§ **STATED EXERCISE**: Extract, without alteration, each line from the start of the listing to the line bearing "return float(xs[i]), float(ys[i]), float(g[i])".

§ **SOURCE MATERIAL**:
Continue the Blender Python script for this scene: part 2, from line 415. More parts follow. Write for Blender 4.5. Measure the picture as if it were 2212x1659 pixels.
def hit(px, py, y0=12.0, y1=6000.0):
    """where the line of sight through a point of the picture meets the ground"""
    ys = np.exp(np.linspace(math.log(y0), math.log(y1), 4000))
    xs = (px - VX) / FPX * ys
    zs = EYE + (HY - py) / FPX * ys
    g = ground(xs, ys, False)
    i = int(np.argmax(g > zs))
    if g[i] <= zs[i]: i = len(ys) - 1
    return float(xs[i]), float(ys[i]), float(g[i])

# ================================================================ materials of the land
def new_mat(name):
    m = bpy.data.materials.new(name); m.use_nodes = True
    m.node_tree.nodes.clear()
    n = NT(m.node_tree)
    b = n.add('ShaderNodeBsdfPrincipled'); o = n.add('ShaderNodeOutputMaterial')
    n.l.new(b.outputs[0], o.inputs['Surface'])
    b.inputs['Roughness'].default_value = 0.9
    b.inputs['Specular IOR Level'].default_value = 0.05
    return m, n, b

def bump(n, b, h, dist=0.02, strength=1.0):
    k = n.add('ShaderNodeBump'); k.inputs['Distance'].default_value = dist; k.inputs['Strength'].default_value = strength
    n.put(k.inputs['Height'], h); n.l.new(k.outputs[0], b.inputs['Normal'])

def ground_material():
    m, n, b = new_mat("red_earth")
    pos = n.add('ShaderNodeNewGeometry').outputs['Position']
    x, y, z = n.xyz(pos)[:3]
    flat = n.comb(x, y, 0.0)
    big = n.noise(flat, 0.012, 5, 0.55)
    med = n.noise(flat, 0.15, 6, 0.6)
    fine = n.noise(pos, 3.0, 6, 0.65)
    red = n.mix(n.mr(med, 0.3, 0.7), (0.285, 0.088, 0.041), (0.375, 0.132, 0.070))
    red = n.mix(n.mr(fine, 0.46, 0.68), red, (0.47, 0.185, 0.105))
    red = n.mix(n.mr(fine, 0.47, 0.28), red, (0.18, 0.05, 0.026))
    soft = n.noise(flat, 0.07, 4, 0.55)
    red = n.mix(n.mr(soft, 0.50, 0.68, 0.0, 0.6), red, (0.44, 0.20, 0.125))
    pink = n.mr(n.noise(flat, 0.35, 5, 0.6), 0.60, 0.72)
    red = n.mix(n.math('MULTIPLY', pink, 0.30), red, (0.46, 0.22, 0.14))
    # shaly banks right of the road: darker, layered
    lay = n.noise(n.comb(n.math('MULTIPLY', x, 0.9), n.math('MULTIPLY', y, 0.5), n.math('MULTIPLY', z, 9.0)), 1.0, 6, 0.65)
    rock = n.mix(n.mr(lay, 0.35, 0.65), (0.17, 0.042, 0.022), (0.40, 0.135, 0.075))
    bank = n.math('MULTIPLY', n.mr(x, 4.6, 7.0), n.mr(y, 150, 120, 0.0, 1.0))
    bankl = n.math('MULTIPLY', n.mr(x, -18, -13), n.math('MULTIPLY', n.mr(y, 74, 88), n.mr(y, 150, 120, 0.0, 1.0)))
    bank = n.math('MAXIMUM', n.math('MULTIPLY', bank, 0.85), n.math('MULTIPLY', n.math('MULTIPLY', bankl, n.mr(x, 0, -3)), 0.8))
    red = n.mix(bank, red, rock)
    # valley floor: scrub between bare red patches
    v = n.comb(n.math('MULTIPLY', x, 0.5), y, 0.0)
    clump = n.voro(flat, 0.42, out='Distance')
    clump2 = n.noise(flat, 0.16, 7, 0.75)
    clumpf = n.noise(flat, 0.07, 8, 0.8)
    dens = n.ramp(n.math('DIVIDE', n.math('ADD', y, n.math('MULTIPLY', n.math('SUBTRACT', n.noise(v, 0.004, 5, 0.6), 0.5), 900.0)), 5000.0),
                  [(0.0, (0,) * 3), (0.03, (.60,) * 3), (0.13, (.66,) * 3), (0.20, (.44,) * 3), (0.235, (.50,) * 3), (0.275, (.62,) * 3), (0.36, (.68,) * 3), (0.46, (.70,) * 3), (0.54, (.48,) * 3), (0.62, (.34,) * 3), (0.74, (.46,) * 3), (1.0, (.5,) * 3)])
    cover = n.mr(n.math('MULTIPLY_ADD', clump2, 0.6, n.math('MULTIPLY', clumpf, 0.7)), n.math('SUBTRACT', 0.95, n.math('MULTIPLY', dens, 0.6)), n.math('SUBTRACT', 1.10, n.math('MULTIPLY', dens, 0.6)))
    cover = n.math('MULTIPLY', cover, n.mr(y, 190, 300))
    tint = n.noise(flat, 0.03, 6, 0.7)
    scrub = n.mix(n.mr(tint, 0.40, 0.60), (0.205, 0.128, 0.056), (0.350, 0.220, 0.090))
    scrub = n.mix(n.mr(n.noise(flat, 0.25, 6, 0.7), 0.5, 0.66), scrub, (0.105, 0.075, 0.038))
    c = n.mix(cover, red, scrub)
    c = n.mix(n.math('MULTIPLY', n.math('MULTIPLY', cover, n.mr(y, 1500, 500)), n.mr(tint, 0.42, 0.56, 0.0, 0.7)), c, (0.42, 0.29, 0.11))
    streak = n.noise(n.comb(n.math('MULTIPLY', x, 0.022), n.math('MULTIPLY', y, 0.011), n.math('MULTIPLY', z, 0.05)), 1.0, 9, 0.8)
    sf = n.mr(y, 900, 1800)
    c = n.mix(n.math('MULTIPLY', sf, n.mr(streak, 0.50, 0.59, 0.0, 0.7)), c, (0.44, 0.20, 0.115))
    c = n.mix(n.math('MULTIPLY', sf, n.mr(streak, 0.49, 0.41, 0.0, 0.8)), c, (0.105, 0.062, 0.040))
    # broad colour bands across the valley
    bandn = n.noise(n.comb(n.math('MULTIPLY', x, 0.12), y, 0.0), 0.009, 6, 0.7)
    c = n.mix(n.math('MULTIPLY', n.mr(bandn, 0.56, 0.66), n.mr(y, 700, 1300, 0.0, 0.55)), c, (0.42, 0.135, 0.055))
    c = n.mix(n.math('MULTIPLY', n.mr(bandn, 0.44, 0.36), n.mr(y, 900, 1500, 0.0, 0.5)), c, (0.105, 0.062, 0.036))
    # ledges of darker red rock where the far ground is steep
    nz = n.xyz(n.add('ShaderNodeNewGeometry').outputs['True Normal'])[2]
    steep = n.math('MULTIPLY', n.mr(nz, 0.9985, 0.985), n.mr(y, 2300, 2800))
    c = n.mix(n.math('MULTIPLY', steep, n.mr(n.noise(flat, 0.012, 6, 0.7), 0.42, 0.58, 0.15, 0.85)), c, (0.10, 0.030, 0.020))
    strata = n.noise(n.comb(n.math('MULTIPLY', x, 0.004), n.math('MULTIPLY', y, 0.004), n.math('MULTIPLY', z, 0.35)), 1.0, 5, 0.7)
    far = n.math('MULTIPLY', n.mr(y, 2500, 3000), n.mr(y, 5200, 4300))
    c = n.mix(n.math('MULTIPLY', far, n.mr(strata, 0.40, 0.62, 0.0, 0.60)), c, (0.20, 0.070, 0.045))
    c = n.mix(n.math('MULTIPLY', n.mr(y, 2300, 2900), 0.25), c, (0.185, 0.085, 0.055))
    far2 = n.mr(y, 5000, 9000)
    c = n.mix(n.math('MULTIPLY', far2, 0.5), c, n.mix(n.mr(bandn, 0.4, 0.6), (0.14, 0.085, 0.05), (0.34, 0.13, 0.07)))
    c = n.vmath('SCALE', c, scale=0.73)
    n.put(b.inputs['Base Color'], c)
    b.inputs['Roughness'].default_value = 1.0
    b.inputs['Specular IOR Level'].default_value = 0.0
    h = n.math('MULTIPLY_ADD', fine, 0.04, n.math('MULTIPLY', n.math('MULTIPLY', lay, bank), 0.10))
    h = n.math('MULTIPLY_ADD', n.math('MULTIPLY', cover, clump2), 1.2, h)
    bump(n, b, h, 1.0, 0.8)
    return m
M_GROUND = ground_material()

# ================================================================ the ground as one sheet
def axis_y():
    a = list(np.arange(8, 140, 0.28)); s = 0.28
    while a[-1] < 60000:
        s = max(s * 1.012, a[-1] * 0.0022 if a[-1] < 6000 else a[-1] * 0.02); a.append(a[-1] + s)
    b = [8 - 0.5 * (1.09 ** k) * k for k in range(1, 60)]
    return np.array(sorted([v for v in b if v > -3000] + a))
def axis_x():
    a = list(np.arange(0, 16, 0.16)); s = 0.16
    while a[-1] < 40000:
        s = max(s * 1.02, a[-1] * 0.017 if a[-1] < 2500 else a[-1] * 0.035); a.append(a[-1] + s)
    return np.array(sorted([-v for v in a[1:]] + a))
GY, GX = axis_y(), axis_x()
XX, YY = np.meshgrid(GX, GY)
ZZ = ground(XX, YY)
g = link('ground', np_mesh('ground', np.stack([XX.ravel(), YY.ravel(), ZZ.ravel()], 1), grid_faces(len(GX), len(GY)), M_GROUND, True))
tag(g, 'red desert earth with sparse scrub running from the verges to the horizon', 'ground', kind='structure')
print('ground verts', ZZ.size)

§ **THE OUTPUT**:
Continue the Blender Python script for this scene: part 2, from line 415. More parts follow. Write for Blender 4.5. Measure the picture as if it were 2212x1659 pixels.
def hit(px, py, y0=12.0, y1=6000.0):
    """where the line of sight through a point of the picture meets the ground"""
    ys = np.exp(np.linspace(math.log(y0), math.log(y1), 4000))
    xs = (px - VX) / FPX * ys
    zs = EYE + (HY - py) / FPX * ys
    g = ground(xs, ys, False)
    i = int(np.argmax(g > zs))
    if g[i] <= zs[i]: i = len(ys) - 1
    return float(xs[i]), float(ys[i]), float(g[i])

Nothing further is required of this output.